Power of point source, P = 10$^{ - 7}$$ \times 4\pi {R^2}$ W
Now, we find the intensity of sound at a distance of 2R by dividing the power of point source by the area of sphere of radius 2R. Let us denote the intensity of sound at distance 2R as I$_{2R}$.
${I_{2R}} = \dfrac{{{{10}^{ - 7}} \times 4\pi {R^2}}}{{4\pi {{(2R)}^2}}}$ W/m$^2$
We simplify this expression to obtain the value of the intensity of sound at 2R distance.
${I_{2R}} = 0.25 \times {10^{ - 7}}W/{m^2}$
The loudness of sound at 2R distance can be found by using the formula for loudness of sound. Let us denote the loudness of sound at 2R distance as I$_{L\left( {2R} \right)}$. We obtain,
${I_{L\left( {2R} \right)}} = 10\log \left( {\dfrac{{{I_{2R}}}}{{{I_0}}}} \right)$
Substituting the values, we obtain,
${I_{L\left( {2R} \right)}} = 10\log \left( {\dfrac{{0.25 \times {{10}^{ - 7}}}}{{{{10}^{ - 12}}}}} \right) = 10\log \left( {0.25 \times {{10}^5}} \right)$
Using the property of logarithm to the base 10, we can write the right side of the expression as the sum of logarithms of the product of the two terms. We also know that log of 10 to the power of any number is the power of 10.

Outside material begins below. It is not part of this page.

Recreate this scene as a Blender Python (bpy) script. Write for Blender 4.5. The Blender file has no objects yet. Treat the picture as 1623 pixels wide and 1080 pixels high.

${I_{L(2R)}}$ = 10[log(0.25) + 5] = 10(-0.602 + 5) = 10 $ \times $ 4.398 dB
Hence, we obtain that the loudness of sound at distance 2R is, ${I_{L(2R)}}$ = 43.98 dB $ \approx $44 dB

Therefore, the correct option is D.

Note: The power from a source radiates in radial direction. Hence, the intensity changes radially. This concept can be used in many other questions as well.